Sorour Darabi, Farci.e

Sorour Darabi est une jeune iranienne, basée actuellement à Paris. En apprenant le français, elle s’aperçoit que la langue française définit le genre, pour tout être et toute chose, alors qu’en farsi, sa langue natale, la notion de genre est quasi absente des règles de grammaire et de conjugaison. D’où le projet de créer Farci.e qui a pour ambition d’interroger la question du genre. Elle poursuit ses recherches sous la direction de Mathilde Monnier et Christian Rizzo. Puis elle participe à un groupe underground de la danse d’Iran qui rassemble d’autres artistes exilés. Ce groupe s’élargit en une association (Invisible Center of Contemporary Danse) qui organise un festival au cours duquel elle présente trois solos (2011, 2012, 2013), dans lesquels elle s’interroge sur les rapports entre le corps, le temps, les objets.

Le solo présenté ici n‘est pas un spectacle de danse mais s’apparente à une « performance ». Concernant le thème du genre c’est une réussite en ce sens que la personne qui arrive sur scène n’est ni homme ni femme. Des jambes de jeune garçon au système pileux très abondant, des touffes de poils au menton, un slip dans lequel on croit deviner un sexe d’homme, mais des seins, une voix et une figure de fille. Androgyne ? transsexuel ?

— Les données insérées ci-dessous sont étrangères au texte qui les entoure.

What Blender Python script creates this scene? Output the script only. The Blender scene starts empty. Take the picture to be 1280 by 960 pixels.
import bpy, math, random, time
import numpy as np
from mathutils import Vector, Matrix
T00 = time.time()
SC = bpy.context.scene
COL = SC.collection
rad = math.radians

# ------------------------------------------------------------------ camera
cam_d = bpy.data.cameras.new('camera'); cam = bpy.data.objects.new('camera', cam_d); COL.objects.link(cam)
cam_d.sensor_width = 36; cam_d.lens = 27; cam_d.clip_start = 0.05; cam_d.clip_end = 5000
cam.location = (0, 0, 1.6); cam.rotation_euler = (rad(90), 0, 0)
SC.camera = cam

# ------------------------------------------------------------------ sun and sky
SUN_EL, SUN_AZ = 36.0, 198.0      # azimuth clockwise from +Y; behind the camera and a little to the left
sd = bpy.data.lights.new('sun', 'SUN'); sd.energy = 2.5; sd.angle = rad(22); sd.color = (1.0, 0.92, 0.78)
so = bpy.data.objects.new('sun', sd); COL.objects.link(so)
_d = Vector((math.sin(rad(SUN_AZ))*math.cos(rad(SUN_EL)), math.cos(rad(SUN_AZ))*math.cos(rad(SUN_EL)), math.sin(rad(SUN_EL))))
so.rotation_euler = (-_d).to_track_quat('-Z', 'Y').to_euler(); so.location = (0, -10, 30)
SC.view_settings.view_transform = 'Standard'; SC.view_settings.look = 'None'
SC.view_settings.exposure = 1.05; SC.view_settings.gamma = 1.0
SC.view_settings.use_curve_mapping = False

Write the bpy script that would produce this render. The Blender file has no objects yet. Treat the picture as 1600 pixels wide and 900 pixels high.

La scène est grande et dépouillée. Vers les spectateurs un bureau blanc avec une chaise blanche, des papiers, une bouteille d’eau comme pour une conférence. Sorour arrive du fond de la salle avec une démarche de personne handicapée, tant dans la manière d’avancer ses jambes que de remuer ses mains. Posture qu’elle gardera tout au long du spectacle. Puis, péniblement elle/il arrive au bureau nous dit bonjour et commence par boire. Puis crache sur les papiers qu’elle fait tomber à plusieurs reprises, qu’elle ramasse en tombant, en faisant tomber la table… Sous l’effet de l‘eau « les papiers » prennent une couleur bleu de « l’encre » qui se dilue. Ce papier, à force d’être trituré, devient une pâte bleue, informe qu’elle déchire, jette en partie par terre, puis, pendant une vingtaine de minutes, en fixant les spectateurs, la mange consciencieusement, lapant ce qui reste sur la table … D’accord, le rapport du corps aux objet, mais quel rapport avec le propos annoncé, le genre ? Décidément j’ai du mal avec ces « performances » qui sont souvent inesthétiques, voire violentes, dont le sens m’échappe (y en a-t-il un d’ailleurs ?) et qui ne présentent pas toujours la meilleure part de l’humanité. Après les géants qui m’ont nourrie, les Pina Bausch, Merce Cunningham, Mats Ek, Lucinda Childs, William Forsythe et autres, j’ai l’impression que la danse contemporaine se cherche, qu’elle est à un tournant où l’on essaye de faire mieux et très différemment que ceux qui vous ont précédés, mais que le talent et la créativité ne sont pas toujours au rendez-vous.

Dans une interview récente, Jean-Paul Montanari, directeur de Montpellier danse depuis 1983, affirme que la parenthèse de la danse contemporaine se ferme et annonce donc la fin de la danse contemporaine.